Negosiasi dengan Tuhan
Cak Nun Supervisor Mantra # 2019 mengatakan mantra itu berarti susunan kata atau gerak atau apa pun yang boleh berakibat mencelakakan atau menyelamatkan. Sehingga makna yang luas ini bisa berarti mantra digunakan untuk negatif atau positif.
"Mantra bisa dilakukan untuk negatif positif, yang dilakukan Joko ini untuk optimis masa depan Indonesia. Perkara kabul ra kabul itu besok. Sekarang itu negosiasi lho saya negosiasi terus menerus," katanya.
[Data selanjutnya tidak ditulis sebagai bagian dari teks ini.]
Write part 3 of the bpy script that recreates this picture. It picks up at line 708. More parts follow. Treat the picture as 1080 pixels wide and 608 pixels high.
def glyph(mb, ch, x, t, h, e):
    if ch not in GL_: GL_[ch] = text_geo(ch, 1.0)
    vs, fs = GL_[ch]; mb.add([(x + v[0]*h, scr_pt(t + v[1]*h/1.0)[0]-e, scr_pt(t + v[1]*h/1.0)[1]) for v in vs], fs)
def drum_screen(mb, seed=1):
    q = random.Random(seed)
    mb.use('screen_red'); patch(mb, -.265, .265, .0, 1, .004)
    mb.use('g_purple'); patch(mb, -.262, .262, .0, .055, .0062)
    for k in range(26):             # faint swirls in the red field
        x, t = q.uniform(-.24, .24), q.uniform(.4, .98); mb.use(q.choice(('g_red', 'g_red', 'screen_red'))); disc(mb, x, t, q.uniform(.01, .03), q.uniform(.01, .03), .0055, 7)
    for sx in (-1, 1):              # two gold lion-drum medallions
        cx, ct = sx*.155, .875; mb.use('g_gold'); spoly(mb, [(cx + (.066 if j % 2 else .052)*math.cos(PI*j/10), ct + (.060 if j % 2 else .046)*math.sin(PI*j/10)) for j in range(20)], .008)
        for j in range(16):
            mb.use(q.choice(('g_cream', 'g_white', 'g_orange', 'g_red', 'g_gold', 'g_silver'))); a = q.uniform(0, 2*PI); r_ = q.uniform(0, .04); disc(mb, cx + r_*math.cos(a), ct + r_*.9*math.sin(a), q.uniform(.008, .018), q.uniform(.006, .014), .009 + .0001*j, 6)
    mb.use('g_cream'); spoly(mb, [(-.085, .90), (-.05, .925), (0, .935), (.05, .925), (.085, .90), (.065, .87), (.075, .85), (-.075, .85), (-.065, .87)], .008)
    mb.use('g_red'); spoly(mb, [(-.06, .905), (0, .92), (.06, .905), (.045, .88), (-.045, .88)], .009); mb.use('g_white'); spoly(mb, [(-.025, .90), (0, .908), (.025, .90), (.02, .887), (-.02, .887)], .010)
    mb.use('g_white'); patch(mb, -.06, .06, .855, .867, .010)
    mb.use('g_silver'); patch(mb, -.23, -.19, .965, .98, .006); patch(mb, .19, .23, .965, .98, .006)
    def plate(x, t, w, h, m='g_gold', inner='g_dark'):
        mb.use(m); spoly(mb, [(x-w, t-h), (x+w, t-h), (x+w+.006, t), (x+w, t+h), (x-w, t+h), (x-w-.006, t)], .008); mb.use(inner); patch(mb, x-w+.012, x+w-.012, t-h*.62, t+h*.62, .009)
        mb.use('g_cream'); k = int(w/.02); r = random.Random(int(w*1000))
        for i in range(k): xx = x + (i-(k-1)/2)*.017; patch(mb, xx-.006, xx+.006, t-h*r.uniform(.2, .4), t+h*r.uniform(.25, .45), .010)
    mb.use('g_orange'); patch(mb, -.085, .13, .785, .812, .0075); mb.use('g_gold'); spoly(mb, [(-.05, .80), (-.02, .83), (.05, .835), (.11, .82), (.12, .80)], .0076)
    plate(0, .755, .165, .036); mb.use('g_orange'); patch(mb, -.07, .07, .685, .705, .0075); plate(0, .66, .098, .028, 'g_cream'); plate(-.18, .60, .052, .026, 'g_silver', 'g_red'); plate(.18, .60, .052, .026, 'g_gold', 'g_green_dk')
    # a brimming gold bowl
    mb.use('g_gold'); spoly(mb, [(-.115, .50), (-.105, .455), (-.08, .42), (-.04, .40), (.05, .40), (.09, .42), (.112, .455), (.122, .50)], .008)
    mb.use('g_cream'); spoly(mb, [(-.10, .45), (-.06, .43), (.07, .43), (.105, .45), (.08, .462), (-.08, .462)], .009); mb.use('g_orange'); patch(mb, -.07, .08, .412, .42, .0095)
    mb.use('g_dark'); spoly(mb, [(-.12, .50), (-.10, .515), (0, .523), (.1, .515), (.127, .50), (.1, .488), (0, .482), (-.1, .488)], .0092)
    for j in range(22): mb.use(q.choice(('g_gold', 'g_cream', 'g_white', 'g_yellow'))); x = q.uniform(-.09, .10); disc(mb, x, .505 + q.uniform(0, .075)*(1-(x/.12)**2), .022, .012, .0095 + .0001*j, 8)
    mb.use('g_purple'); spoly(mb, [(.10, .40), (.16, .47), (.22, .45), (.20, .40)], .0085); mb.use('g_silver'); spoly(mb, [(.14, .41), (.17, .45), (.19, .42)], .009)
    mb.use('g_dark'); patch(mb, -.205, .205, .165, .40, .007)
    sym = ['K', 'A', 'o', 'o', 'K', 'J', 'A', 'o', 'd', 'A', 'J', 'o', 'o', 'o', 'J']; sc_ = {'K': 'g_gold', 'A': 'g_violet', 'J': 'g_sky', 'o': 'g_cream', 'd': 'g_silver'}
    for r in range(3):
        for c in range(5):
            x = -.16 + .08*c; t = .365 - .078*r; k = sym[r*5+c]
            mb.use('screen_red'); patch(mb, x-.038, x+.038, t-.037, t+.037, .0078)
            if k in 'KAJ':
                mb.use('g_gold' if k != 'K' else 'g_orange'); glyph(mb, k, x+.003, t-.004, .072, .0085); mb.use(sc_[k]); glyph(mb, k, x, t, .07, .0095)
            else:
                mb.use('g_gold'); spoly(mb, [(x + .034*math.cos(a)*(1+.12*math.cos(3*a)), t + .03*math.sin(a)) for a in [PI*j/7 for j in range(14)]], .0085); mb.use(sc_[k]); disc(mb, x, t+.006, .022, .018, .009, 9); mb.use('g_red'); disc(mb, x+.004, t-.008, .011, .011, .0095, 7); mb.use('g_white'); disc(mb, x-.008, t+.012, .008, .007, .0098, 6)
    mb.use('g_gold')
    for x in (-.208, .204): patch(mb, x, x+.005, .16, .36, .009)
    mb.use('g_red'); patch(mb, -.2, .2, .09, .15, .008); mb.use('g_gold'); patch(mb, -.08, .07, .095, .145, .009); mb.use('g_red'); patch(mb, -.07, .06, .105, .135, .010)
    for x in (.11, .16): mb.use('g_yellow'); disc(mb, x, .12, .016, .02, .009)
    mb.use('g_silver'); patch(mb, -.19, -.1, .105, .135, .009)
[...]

Ia berharap pementasan ini dapat mendorong penonton untuk negosiasi ke Tuhan terkait nasib bangsa. Mantra # 2019 ini merupakan sarana untuk negosiasi kepada Tuhan agar negeri ini dapat selamat.
"Semoga ini mendorong kepada penonton untuk negosiasi ke tuhan terkait nasib negeri," katanya.
Termasuk ramalan atau asumsi Indonesia bubar di tahun 2030 itu. Negoasiasi ini penting agar tahun 2030 menjadi tahun Indonesia yang jauh dari sangkaan atau ramalan sebelumnya.
"Jangan salah sangka bukan Indonesia tidak ada, lalu tidak ada gedung-gedung ambruk semua, bukan, Indonesia yang sangat jaya. Gedung tinggi luar biasa, pertanian maju," katanya.
Simbol semar yang menjadi simbol pementasan juga sangat bagus menurutnya. Sebab empat tangan milik semar itu menandakan sosok Bethoro Guru yang juga perwujudan semar.
"Papat kan bethoro guru lha semar kan bethoro guru. Semar itu dua jabatan satu dewa tertinggi satu rakyat terkecil sekarang rakyat kudu ndewo sekarang. Jangan mau diapusi demokrasi barat dll," katanya.
Diketahui tiga dekade silam Mantra 1digelar di Asdrafi Jogja dengan mantra kanuragan. Beberapa tahun kemudian Mantra ke-2 digelar di Ndalem Notoprajan dan taun 2015 lalu digelar di PKKH UGM. Manta ke-4 ini akan digelar di TBY Senin 26 Maret 2018 secara gratis.